Students make a habit of building homes

26 May 2002


I'd rather be a hammer: UCT Habitat Club volunteers Keresha Naidoo (centre), Betony Adams (left) and Safiyyah Aboo are helping to build homes in Khayelitsha.


BUS problems notwithstanding, a group of nearly 80 students made their way to Khayelitsha on a Saturday morning in mid-March to help build new homes for residents in the township.

The students belong to the UCT Habitat Club, an affiliation of Habitat for Humanity International, a non-profit ecumenical Christian ministry that aims to "eliminate substandard housing" in South Africa and elsewhere in the world. The organisation, established in the United States in 1976, has been building homes in Khayelitsha since 2000.
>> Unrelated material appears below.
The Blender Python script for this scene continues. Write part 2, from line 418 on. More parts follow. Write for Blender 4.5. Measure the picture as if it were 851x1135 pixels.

Heading the UCT Habitat club – it is the only such student society in the country – is engineering student Dominique Pitot, who is in the process of securing official club status for the association of volunteers. With a committee of about 20 and a membership of more than 300, things are looking up for the group.

Every so often, the students are bussed out to Khayelitsha where they help contracted builders lay foundations, do a bit of roofing, paint and help out with all the many other tasks that make up the building of a house. Among the other events the club will take part in is the Jimmy Carter Work Project meeting in Durban in June, and an International Student Build from June 24-29.

For the latter, the UCT students will join up with their peers from Emery College in the United States, who have donated money towards the project, for work in Khayelitsha. Invitations will also be made to other students in the Western Cape, as well as those elsewhere in Africa, to join the two groups.

It is the warmth and gratitude of the people of Khayelitsha that make the calluses and cuts and knocks worthwhile, said committee member and business science student Catherine Barnes. "I'm just amazed at the community atmosphere."

"You're welcomed by these people who don't know you, they open their homes to you – you don't get that kind of welcome anywhere else," concurred Pitot. "People are really joyful – going out there, I get more out of it than I give to them."

There's also the thrill and satisfaction of seeing a completed house, added Pitot. "I can't describe the feeling – it's like 'wow, I've built a house'."